Voiding cancels a finalized invoice that should no longer be collected. It marks the invoice as cancelled and removes it from your open balance, while keeping the row in your records for audit. Voiding is for finalized invoices that are Open, Partially paid, or Overdue — and it can't be undone. This guide shows you how, step by step.
When to void an invoice
A finalized invoice can't be edited. If a finalized invoice has a mistake — the wrong customer, wrong amount, or it simply shouldn't have been sent — the right fix is to void it and create a fresh draft. Voiding leaves a clean audit trail: the cancelled invoice stays in your books, but it no longer counts toward what your customers owe you.
How to void an invoice in Cornerspot
You'll open the invoice's detail page, find the Advanced section, and confirm the void by typing a short phrase — a deliberate extra step because the action is permanent.
1. Open the invoice
From your Invoices list, open the finalized invoice you want to cancel. Voiding is available for invoices that are Open, Partially paid, or Overdue — you'll see their status in the header.

2. Scroll to the Advanced section
Scroll down to the Advanced section near the bottom of the detail page. This is where the irreversible actions live, including Void invoice.

3. Click “Void invoice”
Select Void invoice. Cornerspot opens a “Void this invoice?” confirmation that explains what will happen: voiding marks the invoice as cancelled and removes it from the open balance, the row stays in your records for audit, and the action can't be undone.

4. Type “void” to confirm
To prevent an accidental void, the dialog asks you to type the word void into the box. The confirm button stays disabled until you do.

5. Confirm the void
Click Void invoice in the dialog to finish. The dialog closes and the invoice's status updates to Void — it drops off your open balance but remains in your billing records for audit.

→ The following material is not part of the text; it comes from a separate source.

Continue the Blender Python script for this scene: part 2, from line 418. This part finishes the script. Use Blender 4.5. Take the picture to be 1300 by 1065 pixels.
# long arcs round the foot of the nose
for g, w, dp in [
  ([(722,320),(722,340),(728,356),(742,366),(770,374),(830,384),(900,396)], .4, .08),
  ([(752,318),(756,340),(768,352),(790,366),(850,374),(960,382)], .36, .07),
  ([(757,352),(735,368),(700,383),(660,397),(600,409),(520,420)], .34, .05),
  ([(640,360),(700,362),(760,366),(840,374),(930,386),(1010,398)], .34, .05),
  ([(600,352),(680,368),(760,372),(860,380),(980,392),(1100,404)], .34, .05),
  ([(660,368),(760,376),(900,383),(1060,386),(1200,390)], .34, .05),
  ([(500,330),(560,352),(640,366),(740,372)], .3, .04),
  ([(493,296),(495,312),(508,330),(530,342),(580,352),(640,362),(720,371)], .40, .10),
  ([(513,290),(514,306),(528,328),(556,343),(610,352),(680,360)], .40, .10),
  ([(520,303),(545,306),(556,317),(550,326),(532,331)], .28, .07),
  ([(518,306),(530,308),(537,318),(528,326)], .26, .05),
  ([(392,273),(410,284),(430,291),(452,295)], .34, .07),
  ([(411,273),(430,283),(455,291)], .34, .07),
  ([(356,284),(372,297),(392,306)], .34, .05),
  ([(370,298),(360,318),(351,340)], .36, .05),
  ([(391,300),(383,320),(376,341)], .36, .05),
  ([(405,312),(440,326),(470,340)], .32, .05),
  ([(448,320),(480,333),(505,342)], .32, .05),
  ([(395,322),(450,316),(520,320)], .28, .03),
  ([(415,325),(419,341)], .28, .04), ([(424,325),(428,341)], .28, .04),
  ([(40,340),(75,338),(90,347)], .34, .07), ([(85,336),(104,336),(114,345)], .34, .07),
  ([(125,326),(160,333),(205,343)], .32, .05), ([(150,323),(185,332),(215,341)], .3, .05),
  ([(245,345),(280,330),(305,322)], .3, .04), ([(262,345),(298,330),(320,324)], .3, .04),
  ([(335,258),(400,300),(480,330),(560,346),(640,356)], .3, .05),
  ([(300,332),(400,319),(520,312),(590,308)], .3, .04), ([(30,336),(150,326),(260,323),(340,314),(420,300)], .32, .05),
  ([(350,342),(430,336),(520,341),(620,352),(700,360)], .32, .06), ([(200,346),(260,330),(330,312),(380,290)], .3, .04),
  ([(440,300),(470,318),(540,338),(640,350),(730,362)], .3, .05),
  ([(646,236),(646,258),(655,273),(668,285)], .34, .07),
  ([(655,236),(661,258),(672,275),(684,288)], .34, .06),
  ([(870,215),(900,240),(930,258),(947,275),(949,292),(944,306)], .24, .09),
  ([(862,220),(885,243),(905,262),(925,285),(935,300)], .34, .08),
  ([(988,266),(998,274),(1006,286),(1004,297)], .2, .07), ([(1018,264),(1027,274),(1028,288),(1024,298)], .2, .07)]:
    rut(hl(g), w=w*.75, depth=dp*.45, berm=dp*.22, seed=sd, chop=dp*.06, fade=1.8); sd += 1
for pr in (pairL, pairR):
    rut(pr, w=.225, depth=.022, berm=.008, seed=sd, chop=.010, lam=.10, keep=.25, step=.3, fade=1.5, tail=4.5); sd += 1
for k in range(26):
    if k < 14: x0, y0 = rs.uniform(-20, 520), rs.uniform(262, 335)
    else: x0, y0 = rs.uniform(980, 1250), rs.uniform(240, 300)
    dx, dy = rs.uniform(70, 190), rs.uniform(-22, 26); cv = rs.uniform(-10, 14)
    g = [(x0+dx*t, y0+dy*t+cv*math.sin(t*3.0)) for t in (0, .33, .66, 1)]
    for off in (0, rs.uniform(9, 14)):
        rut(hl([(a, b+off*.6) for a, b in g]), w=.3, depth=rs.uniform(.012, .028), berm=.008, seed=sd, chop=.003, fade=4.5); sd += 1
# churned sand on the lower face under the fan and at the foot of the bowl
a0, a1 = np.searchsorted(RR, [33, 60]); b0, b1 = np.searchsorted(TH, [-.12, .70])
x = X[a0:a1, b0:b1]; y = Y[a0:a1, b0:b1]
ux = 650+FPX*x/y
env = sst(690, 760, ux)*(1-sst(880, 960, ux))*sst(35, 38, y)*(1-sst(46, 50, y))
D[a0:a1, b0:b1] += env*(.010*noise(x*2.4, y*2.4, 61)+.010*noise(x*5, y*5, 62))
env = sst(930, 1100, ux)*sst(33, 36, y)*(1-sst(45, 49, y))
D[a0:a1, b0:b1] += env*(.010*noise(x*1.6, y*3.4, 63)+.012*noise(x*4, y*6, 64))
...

6. Review the voided invoice
Back on the detail page, the invoice now shows a Void status. It no longer appears in your outstanding balance, and customers can't pay it. If you still need to bill for these items, create a new draft invoice.

Voiding vs. marking uncollectible vs. deleting
Cornerspot offers a few ways to remove an invoice from your open balance, depending on the situation:
- Void: Cancel a finalized invoice that should never have been collected (wrong details, sent in error). Keeps the record for audit; can't be undone.
- Mark uncollectible: Write off an overdue invoice you no longer expect to be paid — a bad-debt write-off that preserves what was owed.
- Delete: Only available for drafts. Finalized invoices can't be deleted — void them instead so the audit trail stays intact.
Good to know
- Voiding is permanent — there's no undo. If you void by mistake, you'll need to create a new invoice.
- A voided invoice stays in your records and on the invoice list (with a Void status) so your history stays complete.
- To correct a finalized invoice, void it and build a new draft with the right details.